Zur Lösung dieser Themen bedarf es verschiedener Überlegungen und Schritte, je nach den individuellen Verhältnissen und Gegebenheiten des betreffenden Rechtsträgers. Vorrangige Ansprechpartner dafür sind die zuständigen Stellen in den Ordinariaten und Generalvikariaten der (Erz-)Bistümer. Aber auch die Diözesan-Caritasverbände sollten dazu kontaktiert werden. Schließlich könnte sich die Arbeitsrechtliche Kommission mit solchen Rechtsträgern befassen und Wege eröffnen, mit denen eine kirchenarbeitsrechtliche Zuordnung zur Kirche durch die Übernahme der Grundordnung ermöglicht wird; dazu sollten die Mitglieder der Kommission in den jeweiligen Regionen angesprochen werden.

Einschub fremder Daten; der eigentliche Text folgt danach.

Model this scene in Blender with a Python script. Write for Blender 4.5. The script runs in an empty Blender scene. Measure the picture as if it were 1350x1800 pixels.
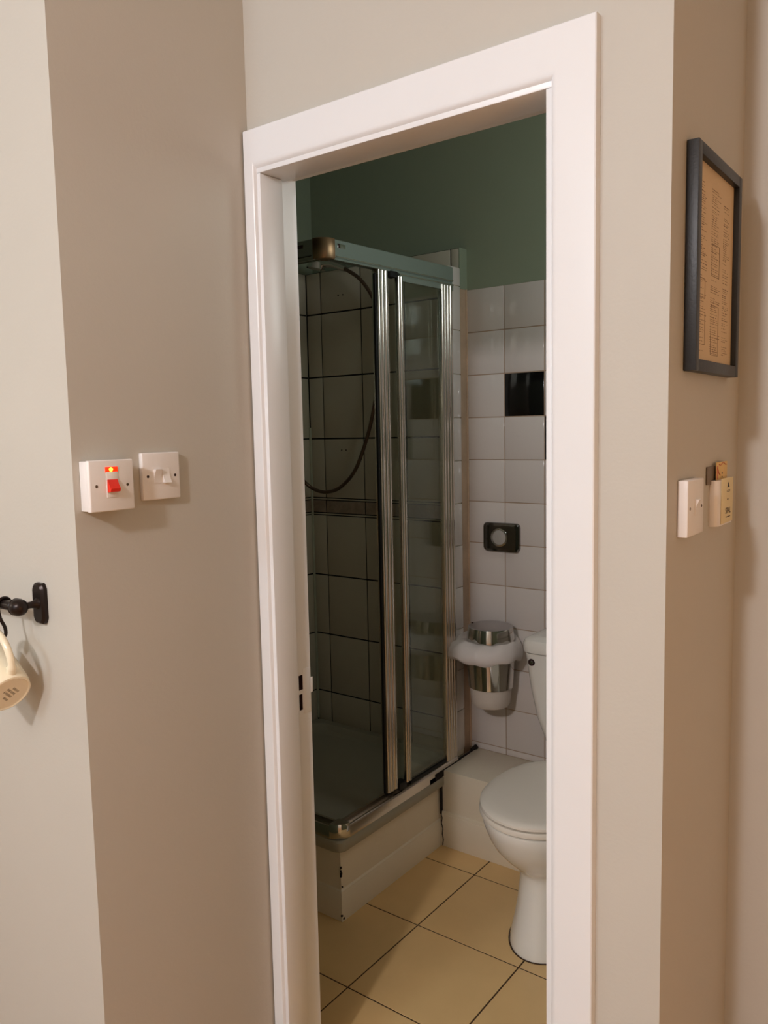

Bei einer fehlenden Übernahme der Grundordnung stellt sich die Frage, ob solche caritativen Rechtsträger weiter Mitglied im Deutschen Caritasverband sein können. Nach § 2 Abs. 1 DCV-Satzung ist der Deutsche Caritasverband die von den deutschen Bischöfen anerkannte institutionelle Zusammenfassung und Vertretung der katholischen Caritas in Deutschland. Alle caritativen Träger gehören nach dem verbandlichen Selbstverständnis zum DCV. Für den Deutschen Caritasverband als eingetragenen Verein gilt die Grundordnung (§ 2 Abs. 5 DCV-Satzung). Für korporative Mitglieder nach § 7 Abs. 2 Ziff. 6 DCV-Satzung ist in der Verbandsordnung festgelegt, dass die Anwendung der Grundordnung Voraussetzung für die Aufnahme als neues Mitglied ist (§ 20 Ziff. 5 Verbandsordnung). In den Satzungen der Diözesan-Caritasverbände wird die Anwendung der Grundordnung für kooperative Mitglieder unterschiedlich geregelt. Hier bedarf es immer einer Einzelfallprüfung.